■ Problem description
Reproduce each of the lines word for word.
··· Source data
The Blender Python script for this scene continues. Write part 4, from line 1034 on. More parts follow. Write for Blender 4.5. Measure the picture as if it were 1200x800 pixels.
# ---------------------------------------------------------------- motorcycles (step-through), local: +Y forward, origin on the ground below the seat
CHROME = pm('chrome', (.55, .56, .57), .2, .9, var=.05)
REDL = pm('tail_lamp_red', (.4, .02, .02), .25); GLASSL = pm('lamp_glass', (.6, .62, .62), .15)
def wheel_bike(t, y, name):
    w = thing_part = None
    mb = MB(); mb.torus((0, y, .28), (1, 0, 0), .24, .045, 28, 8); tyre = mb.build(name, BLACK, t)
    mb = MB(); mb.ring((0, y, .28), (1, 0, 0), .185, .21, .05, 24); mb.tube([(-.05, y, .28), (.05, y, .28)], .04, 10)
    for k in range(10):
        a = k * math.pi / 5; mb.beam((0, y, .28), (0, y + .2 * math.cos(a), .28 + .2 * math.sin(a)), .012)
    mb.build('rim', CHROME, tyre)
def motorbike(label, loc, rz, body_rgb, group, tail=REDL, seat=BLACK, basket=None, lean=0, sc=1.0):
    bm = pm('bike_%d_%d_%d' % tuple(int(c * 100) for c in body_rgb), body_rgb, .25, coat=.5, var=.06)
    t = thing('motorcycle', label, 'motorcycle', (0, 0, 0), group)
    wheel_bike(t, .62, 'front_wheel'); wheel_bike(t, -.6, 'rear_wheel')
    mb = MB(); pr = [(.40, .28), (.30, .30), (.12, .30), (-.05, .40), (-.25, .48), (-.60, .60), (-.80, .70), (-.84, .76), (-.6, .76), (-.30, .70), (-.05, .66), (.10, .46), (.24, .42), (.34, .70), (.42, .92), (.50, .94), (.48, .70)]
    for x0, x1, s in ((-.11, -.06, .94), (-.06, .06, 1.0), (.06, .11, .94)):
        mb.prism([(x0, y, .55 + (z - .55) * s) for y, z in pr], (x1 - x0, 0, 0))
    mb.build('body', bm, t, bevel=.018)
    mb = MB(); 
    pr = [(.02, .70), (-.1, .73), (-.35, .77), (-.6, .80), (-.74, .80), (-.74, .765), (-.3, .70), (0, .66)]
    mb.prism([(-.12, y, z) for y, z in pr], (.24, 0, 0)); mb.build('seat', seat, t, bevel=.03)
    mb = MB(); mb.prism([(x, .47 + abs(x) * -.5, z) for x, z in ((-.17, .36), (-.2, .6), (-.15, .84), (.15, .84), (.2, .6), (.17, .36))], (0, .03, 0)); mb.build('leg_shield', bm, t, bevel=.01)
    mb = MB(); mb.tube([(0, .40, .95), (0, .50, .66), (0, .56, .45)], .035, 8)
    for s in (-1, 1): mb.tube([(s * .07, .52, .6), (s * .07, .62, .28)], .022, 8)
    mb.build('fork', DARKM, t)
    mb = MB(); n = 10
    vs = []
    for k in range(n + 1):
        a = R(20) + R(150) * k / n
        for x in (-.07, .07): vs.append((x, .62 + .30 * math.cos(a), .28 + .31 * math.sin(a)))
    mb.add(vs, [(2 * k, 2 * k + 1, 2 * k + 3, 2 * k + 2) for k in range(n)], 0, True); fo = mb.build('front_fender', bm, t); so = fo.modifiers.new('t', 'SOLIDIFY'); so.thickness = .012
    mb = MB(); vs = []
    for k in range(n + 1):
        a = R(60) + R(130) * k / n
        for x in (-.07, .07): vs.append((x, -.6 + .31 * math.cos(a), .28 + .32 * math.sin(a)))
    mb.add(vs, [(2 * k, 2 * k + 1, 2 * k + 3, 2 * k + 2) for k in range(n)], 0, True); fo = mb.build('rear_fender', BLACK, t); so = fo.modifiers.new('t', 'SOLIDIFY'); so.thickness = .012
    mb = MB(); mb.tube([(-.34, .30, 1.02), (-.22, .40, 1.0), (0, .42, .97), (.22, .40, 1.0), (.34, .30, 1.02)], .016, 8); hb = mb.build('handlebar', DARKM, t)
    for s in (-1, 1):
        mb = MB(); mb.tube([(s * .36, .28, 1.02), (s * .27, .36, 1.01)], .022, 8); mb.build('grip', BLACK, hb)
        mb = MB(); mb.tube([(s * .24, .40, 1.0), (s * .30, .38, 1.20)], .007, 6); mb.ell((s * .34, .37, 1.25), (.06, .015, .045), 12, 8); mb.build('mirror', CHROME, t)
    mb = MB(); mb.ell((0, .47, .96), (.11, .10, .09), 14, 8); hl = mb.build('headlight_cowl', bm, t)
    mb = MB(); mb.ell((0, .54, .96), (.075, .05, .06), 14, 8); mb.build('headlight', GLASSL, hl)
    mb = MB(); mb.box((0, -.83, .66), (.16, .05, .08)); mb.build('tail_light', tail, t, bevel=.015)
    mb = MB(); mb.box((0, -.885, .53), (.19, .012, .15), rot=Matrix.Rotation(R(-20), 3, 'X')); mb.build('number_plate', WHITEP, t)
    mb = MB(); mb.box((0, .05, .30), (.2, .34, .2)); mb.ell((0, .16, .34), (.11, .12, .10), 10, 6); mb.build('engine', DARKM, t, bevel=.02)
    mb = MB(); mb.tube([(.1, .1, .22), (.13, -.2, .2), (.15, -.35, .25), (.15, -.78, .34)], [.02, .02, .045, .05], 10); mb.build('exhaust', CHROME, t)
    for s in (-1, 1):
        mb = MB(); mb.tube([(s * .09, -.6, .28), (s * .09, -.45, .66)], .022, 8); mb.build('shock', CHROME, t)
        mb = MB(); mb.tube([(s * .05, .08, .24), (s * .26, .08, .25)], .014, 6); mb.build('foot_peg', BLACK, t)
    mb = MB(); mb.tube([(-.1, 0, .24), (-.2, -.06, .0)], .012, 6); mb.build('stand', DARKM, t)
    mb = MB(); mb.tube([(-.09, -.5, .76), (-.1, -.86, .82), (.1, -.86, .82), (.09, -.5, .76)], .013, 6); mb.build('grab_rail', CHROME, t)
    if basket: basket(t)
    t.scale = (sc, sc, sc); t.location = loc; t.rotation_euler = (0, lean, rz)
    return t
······
■ Written solution
The Blender Python script for this scene continues. Write part 4, from line 1034 on. More parts follow. Write for Blender 4.5. Measure the picture as if it were 1200x800 pixels.
# ---------------------------------------------------------------- motorcycles (step-through), local: +Y forward, origin on the ground below the seat
CHROME = pm('chrome', (.55, .56, .57), .2, .9, var=.05)
REDL = pm('tail_lamp_red', (.4, .02, .02), .25); GLASSL = pm('lamp_glass', (.6, .62, .62), .15)
def wheel_bike(t, y, name):
    w = thing_part = None
    mb = MB(); mb.torus((0, y, .28), (1, 0, 0), .24, .045, 28, 8); tyre = mb.build(name, BLACK, t)
    mb = MB(); mb.ring((0, y, .28), (1, 0, 0), .185, .21, .05, 24); mb.tube([(-.05, y, .28), (.05, y, .28)], .04, 10)
    for k in range(10):
        a = k * math.pi / 5; mb.beam((0, y, .28), (0, y + .2 * math.cos(a), .28 + .2 * math.sin(a)), .012)
    mb.build('rim', CHROME, tyre)
def motorbike(label, loc, rz, body_rgb, group, tail=REDL, seat=BLACK, basket=None, lean=0, sc=1.0):
    bm = pm('bike_%d_%d_%d' % tuple(int(c * 100) for c in body_rgb), body_rgb, .25, coat=.5, var=.06)
    t = thing('motorcycle', label, 'motorcycle', (0, 0, 0), group)
    wheel_bike(t, .62, 'front_wheel'); wheel_bike(t, -.6, 'rear_wheel')
    mb = MB(); pr = [(.40, .28), (.30, .30), (.12, .30), (-.05, .40), (-.25, .48), (-.60, .60), (-.80, .70), (-.84, .76), (-.6, .76), (-.30, .70), (-.05, .66), (.10, .46), (.24, .42), (.34, .70), (.42, .92), (.50, .94), (.48, .70)]
    for x0, x1, s in ((-.11, -.06, .94), (-.06, .06, 1.0), (.06, .11, .94)):
        mb.prism([(x0, y, .55 + (z - .55) * s) for y, z in pr], (x1 - x0, 0, 0))
    mb.build('body', bm, t, bevel=.018)
    mb = MB(); 
    pr = [(.02, .70), (-.1, .73), (-.35, .77), (-.6, .80), (-.74, .80), (-.74, .765), (-.3, .70), (0, .66)]
    mb.prism([(-.12, y, z) for y, z in pr], (.24, 0, 0)); mb.build('seat', seat, t, bevel=.03)
    mb = MB(); mb.prism([(x, .47 + abs(x) * -.5, z) for x, z in ((-.17, .36), (-.2, .6), (-.15, .84), (.15, .84), (.2, .6), (.17, .36))], (0, .03, 0)); mb.build('leg_shield', bm, t, bevel=.01)
    mb = MB(); mb.tube([(0, .40, .95), (0, .50, .66), (0, .56, .45)], .035, 8)
    for s in (-1, 1): mb.tube([(s * .07, .52, .6), (s * .07, .62, .28)], .022, 8)
    mb.build('fork', DARKM, t)
    mb = MB(); n = 10
    vs = []
    for k in range(n + 1):
        a = R(20) + R(150) * k / n
        for x in (-.07, .07): vs.append((x, .62 + .30 * math.cos(a), .28 + .31 * math.sin(a)))
    mb.add(vs, [(2 * k, 2 * k + 1, 2 * k + 3, 2 * k + 2) for k in range(n)], 0, True); fo = mb.build('front_fender', bm, t); so = fo.modifiers.new('t', 'SOLIDIFY'); so.thickness = .012
    mb = MB(); vs = []
    for k in range(n + 1):
        a = R(60) + R(130) * k / n
        for x in (-.07, .07): vs.append((x, -.6 + .31 * math.cos(a), .28 + .32 * math.sin(a)))
    mb.add(vs, [(2 * k, 2 * k + 1, 2 * k + 3, 2 * k + 2) for k in range(n)], 0, True); fo = mb.build('rear_fender', BLACK, t); so = fo.modifiers.new('t', 'SOLIDIFY'); so.thickness = .012
    mb = MB(); mb.tube([(-.34, .30, 1.02), (-.22, .40, 1.0), (0, .42, .97), (.22, .40, 1.0), (.34, .30, 1.02)], .016, 8); hb = mb.build('handlebar', DARKM, t)
    for s in (-1, 1):
        mb = MB(); mb.tube([(s * .36, .28, 1.02), (s * .27, .36, 1.01)], .022, 8); mb.build('grip', BLACK, hb)
        mb = MB(); mb.tube([(s * .24, .40, 1.0), (s * .30, .38, 1.20)], .007, 6); mb.ell((s * .34, .37, 1.25), (.06, .015, .045), 12, 8); mb.build('mirror', CHROME, t)
    mb = MB(); mb.ell((0, .47, .96), (.11, .10, .09), 14, 8); hl = mb.build('headlight_cowl', bm, t)
    mb = MB(); mb.ell((0, .54, .96), (.075, .05, .06), 14, 8); mb.build('headlight', GLASSL, hl)
    mb = MB(); mb.box((0, -.83, .66), (.16, .05, .08)); mb.build('tail_light', tail, t, bevel=.015)
    mb = MB(); mb.box((0, -.885, .53), (.19, .012, .15), rot=Matrix.Rotation(R(-20), 3, 'X')); mb.build('number_plate', WHITEP, t)
    mb = MB(); mb.box((0, .05, .30), (.2, .34, .2)); mb.ell((0, .16, .34), (.11, .12, .10), 10, 6); mb.build('engine', DARKM, t, bevel=.02)
    mb = MB(); mb.tube([(.1, .1, .22), (.13, -.2, .2), (.15, -.35, .25), (.15, -.78, .34)], [.02, .02, .045, .05], 10); mb.build('exhaust', CHROME, t)
    for s in (-1, 1):
        mb = MB(); mb.tube([(s * .09, -.6, .28), (s * .09, -.45, .66)], .022, 8); mb.build('shock', CHROME, t)
        mb = MB(); mb.tube([(s * .05, .08, .24), (s * .26, .08, .25)], .014, 6); mb.build('foot_peg', BLACK, t)
    mb = MB(); mb.tube([(-.1, 0, .24), (-.2, -.06, .0)], .012, 6); mb.build('stand', DARKM, t)
    mb = MB(); mb.tube([(-.09, -.5, .76), (-.1, -.86, .82), (.1, -.86, .82), (.09, -.5, .76)], .013, 6); mb.build('grab_rail', CHROME, t)
    if basket: basket(t)
    t.scale = (sc, sc, sc); t.location = loc; t.rotation_euler = (0, lean, rz)
    return t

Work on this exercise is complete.